Given information:
= = = = =

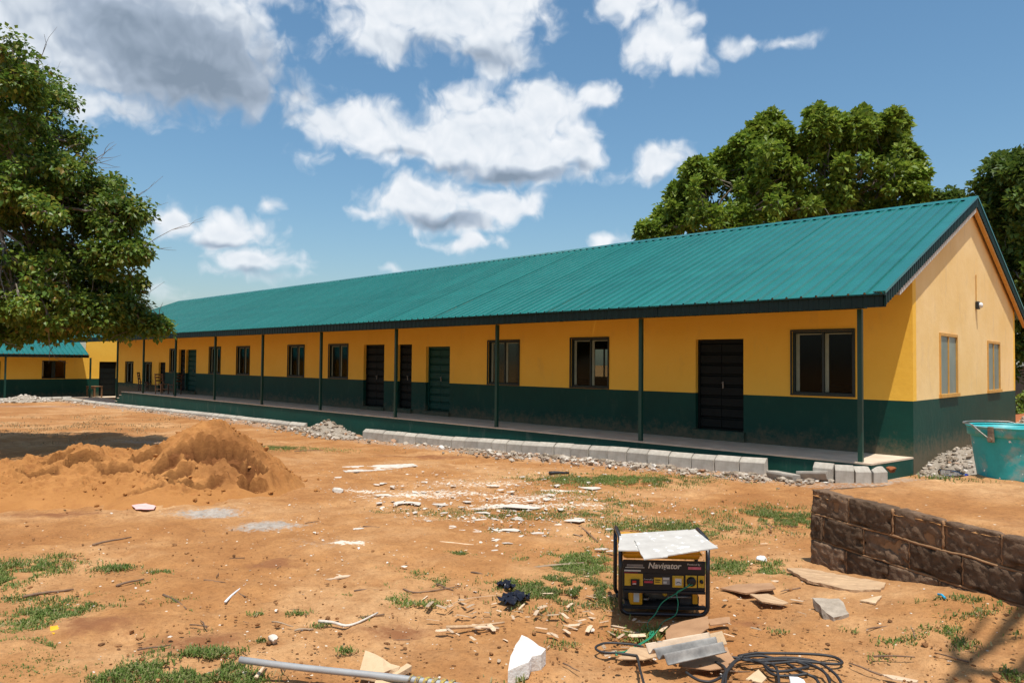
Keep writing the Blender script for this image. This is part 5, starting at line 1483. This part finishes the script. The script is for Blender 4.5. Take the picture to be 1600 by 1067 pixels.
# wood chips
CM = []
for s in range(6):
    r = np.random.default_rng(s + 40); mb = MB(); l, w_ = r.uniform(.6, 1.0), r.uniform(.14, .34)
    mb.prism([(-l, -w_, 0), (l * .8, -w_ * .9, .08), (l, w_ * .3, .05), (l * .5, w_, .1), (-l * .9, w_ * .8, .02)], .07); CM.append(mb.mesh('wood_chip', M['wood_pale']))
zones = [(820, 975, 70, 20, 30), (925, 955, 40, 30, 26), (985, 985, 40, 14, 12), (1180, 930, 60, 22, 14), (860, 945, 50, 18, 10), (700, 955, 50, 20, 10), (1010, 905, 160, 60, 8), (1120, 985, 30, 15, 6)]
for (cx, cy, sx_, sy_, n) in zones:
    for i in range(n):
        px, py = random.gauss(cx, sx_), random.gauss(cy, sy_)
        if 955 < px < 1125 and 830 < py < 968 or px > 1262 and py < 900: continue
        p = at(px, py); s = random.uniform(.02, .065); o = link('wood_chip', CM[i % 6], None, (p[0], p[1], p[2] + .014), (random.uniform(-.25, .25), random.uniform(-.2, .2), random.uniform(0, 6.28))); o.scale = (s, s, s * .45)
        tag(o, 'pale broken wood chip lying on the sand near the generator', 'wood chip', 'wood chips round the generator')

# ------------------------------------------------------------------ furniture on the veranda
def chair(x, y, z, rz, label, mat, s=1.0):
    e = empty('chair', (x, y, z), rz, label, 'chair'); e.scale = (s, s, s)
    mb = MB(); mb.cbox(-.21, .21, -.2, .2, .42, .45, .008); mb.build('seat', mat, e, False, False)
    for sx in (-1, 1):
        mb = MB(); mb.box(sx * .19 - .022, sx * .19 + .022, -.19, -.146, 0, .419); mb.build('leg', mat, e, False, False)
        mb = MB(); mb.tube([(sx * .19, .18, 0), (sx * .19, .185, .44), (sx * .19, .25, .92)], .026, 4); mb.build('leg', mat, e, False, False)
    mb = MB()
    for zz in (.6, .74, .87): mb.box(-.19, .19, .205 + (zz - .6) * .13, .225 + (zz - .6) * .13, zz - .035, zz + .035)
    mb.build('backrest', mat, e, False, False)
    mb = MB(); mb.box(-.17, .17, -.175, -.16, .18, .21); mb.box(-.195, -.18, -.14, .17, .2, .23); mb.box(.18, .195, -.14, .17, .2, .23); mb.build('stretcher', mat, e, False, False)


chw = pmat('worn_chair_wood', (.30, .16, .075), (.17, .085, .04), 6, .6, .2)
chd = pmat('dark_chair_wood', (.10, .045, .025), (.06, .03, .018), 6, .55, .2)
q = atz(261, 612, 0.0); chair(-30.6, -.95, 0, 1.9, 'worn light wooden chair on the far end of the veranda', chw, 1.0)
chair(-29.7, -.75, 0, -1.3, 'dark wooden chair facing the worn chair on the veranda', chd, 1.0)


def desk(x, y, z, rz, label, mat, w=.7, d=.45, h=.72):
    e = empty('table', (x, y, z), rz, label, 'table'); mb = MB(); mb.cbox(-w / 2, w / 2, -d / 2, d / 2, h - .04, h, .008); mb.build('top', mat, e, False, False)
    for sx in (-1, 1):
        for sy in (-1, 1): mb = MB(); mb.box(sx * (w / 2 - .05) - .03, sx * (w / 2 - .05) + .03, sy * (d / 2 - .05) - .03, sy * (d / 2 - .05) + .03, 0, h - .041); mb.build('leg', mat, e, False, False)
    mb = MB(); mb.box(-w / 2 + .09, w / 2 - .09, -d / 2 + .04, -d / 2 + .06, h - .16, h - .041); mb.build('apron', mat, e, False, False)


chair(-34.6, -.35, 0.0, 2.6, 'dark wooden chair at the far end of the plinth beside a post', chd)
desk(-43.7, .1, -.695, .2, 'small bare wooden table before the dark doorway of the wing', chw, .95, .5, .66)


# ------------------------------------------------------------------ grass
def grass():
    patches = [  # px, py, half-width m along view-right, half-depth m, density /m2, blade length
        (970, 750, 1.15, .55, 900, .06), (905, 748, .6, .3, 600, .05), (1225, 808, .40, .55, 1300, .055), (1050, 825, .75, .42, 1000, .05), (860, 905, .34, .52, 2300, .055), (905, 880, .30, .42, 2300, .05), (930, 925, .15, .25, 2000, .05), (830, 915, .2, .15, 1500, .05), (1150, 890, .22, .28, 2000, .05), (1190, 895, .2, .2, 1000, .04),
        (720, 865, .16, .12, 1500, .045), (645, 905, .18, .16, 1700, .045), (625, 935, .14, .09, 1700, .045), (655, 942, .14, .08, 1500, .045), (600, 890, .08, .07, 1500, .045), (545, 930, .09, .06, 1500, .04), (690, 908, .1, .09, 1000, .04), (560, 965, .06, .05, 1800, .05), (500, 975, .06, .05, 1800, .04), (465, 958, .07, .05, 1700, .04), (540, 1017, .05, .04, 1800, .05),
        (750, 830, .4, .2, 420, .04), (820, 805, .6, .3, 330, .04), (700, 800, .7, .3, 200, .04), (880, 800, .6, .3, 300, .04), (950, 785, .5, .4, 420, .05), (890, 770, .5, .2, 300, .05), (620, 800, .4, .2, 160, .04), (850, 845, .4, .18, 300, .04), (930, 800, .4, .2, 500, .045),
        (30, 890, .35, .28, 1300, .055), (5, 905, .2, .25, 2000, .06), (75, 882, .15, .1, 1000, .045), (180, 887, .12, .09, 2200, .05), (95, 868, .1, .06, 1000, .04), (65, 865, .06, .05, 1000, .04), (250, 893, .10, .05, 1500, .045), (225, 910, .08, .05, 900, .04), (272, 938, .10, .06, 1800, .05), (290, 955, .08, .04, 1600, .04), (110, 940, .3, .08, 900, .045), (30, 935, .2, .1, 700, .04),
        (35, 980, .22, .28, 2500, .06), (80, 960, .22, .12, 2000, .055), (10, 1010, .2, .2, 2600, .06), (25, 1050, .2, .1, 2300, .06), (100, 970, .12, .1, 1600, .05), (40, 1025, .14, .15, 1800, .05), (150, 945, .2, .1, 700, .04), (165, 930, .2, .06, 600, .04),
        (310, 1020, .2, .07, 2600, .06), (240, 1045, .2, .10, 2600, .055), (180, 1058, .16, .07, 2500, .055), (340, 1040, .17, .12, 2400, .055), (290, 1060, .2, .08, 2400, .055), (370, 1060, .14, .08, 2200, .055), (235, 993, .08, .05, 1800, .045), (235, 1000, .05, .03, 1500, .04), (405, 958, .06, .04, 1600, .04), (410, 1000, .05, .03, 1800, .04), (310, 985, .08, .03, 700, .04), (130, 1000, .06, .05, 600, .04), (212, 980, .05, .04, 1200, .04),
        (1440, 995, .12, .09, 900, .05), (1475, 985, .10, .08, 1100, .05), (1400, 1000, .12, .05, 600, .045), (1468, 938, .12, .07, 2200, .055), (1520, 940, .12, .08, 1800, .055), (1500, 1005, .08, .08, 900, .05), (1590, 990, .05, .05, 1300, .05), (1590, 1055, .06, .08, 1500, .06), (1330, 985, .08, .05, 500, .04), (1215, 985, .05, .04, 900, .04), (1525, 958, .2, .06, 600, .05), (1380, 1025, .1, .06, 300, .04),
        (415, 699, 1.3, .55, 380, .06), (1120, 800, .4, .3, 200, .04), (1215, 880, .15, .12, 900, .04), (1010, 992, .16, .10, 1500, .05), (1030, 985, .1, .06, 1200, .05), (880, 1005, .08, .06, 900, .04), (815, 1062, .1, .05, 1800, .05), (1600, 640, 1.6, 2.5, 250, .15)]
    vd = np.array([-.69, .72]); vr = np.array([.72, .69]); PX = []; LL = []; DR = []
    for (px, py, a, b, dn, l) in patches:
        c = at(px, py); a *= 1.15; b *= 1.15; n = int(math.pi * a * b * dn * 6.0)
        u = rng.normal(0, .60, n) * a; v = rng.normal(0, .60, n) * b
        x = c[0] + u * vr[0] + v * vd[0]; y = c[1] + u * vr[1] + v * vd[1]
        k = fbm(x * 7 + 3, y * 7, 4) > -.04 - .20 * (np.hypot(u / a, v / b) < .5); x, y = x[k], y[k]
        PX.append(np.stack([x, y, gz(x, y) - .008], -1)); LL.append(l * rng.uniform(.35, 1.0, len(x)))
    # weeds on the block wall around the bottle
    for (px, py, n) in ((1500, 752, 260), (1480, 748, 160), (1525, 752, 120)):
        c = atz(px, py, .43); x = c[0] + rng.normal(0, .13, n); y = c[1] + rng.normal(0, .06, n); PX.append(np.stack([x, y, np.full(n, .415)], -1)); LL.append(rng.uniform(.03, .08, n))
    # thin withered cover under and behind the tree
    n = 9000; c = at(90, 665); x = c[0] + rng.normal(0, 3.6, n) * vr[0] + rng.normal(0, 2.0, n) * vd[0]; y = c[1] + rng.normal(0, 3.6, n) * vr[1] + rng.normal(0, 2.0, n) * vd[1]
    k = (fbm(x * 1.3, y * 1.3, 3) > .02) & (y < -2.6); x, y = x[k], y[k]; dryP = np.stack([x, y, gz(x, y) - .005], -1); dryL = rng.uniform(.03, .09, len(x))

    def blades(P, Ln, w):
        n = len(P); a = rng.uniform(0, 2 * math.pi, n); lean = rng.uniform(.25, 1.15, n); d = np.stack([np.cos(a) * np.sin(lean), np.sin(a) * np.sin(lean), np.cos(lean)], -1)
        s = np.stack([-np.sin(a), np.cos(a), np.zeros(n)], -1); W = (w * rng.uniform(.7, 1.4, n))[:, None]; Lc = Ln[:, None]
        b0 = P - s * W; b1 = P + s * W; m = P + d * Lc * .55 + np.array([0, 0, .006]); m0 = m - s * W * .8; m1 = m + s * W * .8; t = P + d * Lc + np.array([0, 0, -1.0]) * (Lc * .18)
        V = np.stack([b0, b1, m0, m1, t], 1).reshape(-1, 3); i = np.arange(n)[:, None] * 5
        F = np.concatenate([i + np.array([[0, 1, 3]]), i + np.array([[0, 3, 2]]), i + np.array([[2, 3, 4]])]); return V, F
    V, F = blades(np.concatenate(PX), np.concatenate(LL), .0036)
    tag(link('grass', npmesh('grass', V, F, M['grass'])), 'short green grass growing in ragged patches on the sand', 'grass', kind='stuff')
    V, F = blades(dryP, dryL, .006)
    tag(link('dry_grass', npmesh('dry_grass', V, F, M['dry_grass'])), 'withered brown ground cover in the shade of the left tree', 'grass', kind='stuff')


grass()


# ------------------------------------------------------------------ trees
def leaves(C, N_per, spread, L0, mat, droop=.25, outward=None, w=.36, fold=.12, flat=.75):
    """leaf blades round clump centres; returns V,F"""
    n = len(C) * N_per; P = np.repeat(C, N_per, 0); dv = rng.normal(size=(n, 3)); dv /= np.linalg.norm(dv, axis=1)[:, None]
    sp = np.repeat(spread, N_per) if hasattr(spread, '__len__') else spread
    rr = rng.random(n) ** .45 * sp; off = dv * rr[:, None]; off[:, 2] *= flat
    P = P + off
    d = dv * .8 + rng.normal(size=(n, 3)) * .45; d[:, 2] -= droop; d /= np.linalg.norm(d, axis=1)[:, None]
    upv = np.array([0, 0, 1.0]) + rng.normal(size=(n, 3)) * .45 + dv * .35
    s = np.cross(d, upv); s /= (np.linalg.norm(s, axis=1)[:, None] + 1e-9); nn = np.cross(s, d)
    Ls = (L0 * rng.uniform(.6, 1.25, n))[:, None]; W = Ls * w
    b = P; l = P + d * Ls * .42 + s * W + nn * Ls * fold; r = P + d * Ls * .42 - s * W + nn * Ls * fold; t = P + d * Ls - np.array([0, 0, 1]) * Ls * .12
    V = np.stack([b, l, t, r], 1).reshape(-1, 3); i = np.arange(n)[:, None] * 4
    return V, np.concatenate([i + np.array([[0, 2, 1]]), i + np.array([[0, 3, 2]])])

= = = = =

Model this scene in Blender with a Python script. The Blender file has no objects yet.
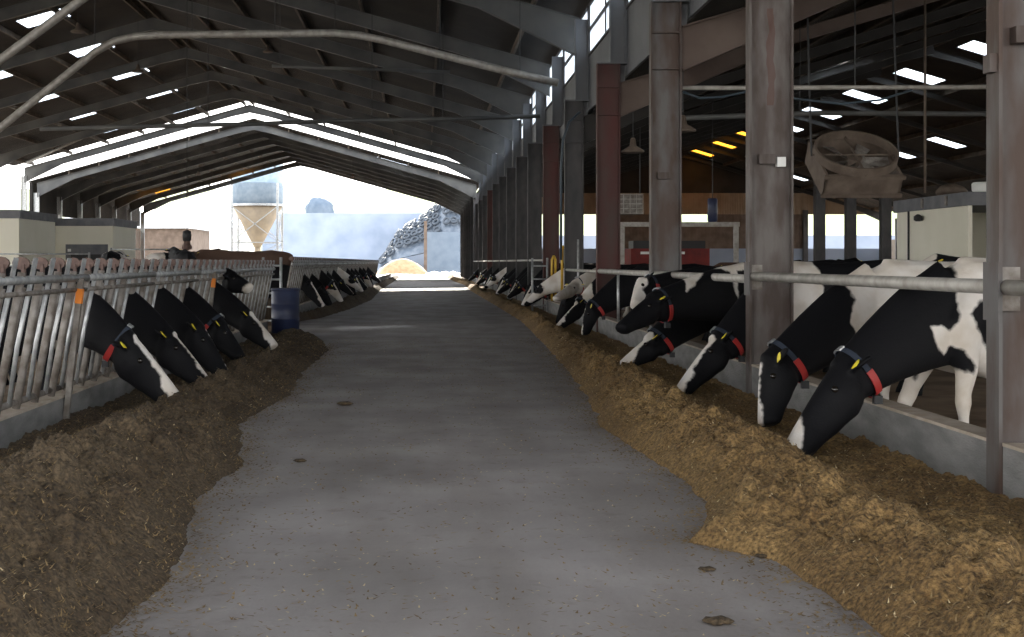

= = = = =

What you need to do: Only a number is wanted: how many lines contain the word "Blender"?

Worked answer: 2